Here è un film in un certo senso sperimentale, che a partire dalla forma finisce per essere significativo su più livelli di lettura. In primo luogo, dal punto di vista squisitamente stilistico, presenta novità sotto il profilo del linguaggio cinematografico, convertendo in cinema – grande cinema – il potenziale cinematografico latente nel materiale d’origine. In secondo luogo, apre una riflessione sul Tempo: su quello del racconto, certamente, ma anche sul Tempo in quanto tale – il tempo della vita. Pur coprendo più generazioni, Here si concentra soprattutto sulle vicende di un personaggio, Richard, interpretato da Tom Hanks (il quale, comparendo in diverse età della vita e dunque anche da giovane, appare spesso ringiovanito con la tecnica del de-aging). Il film ne racconta l’intera vita, contestualizzandola nel flusso temporale di ciò che la precede e che la segue. In questo modo, Here invita a riflettere sull’esistenza individuale in forme che azzardiamo a definire una sorta di “minimalismo massimalista”. Ed è qui, secondo noi, che si cela il livello di senso forse più originale del film.

Procediamo con ordine. Sotto il profilo stilistico, l’elemento distintivo del film è rappresentato proprio dalle transizioni innovative legate all’uso di finestre, riquadri che si aprono nello schermo, attraverso i quali il racconto procede per stacchi, avanti o indietro nel tempo. Si generano diversi e spesso inediti significati a seconda dell’effetto di transizione usato: espansione di una finestra in schermo intero o viceversa, utilizzo di finestre per unire personaggi colti in età diverse o per accostare eventi analoghi appartenenti a epoche diverse… Oppure ancora, al contrario, la finestra può essere usata per segnare discontinuità, suggerire interruzioni, presagire una fine, dividere personaggi che stanno per separarsi.

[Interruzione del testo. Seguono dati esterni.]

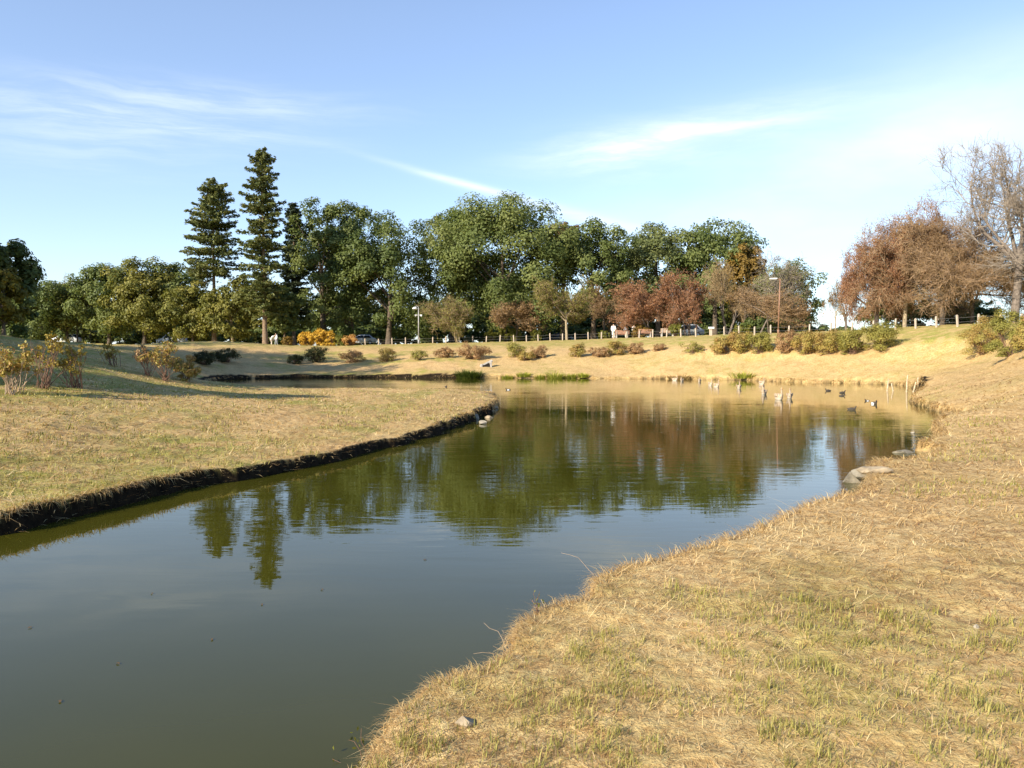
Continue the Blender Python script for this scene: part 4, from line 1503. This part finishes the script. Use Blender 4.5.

La riflessione sul Tempo risulta suggestiva e coinvolgente grazie alla particolarità del linguaggio visivo escogitato. Il tema della persistenza e della ricorrenza si sviluppa attraverso legami che attraversano i secoli, evocando assonanze e rimandi tra esistenze individuali lontane, parentele segrete in grado di suggerire il travalicamento della solitudine (quasi richiamando alla memoria, per certi versi, La doppia vita di Veronica di Kieslowski). Ma ciò è vero più agli occhi dello spettatore che non per i personaggi, per i quali invece il tema dello smarrimento della memoria è preceduto dal suggerimento costante allo spettatore dell’inconsapevolezza del senso più profondo del nostro esistere in cui si svolge nel quotidiano la vita di ciascuno. O più semplicemente, dell’inconsapevolezza di quanto siano simili, le nostre vite, rispetto a quelle dei nostri simili: siano essi i nostri affetti, siano gli estranei che ci hanno preceduto o ci seguiranno nel tempo. Ognuno, nel film, viene colto in un frammento di presente, in cui è – come tutti noi – privo di coscienza di vivere in un luogo, certamente ordinario, eppure carico di eventi e di memorie, che risuonano dal passato, e forse persino dal futuro.

Il film si conclude con l’unico cambio di prospettiva dell’intera opera, una liberazione dello sguardo che coincide con un’apertura e un’inversione di campo che richiama formalmente il finale di Professione: Reporter” di Antonioni. La macchina da presa esce finalmente dal soggiorno, si eleva in un dolly vertiginoso, finendo per inquadrare l’intero edificio e il quartiere circostante. Questo movimento sigla la definitiva mise en abîme dell’individuale nel collettivo, e suggella il rispecchiamento della vicenda dei personaggi di “Here” in una dimensione più ampia. Poc’anzi abbiamo introdotto la formula ossimorica di “minimalismo massimalista”. Vogliamo dire che il film è costituito all’apparenza da una prevalenza di “scene madri”, ma queste scene in realtà svelano un’essenza minimalista. Here mette in scena, alla fin fine, gli eventi più ordinari della vita. Si concentra sì sui più classici momenti da album di ricordi: nascite, morti, compleanni… Ma questi momenti sono messi in scena in modo molto poco spettacolare. Non si afferma che questi momenti siano le cose più significative della vita; al contrario, il film suggerisce che i momenti più significativi vissuti da ciascuno si collocano non “Qui”, ma “altrove”. Fuori campo. E fuori dal tempo del racconto. In un film che si concentra sul “qui”, finiscono per risultare fondamentali le ellissi. Un bel paradosso.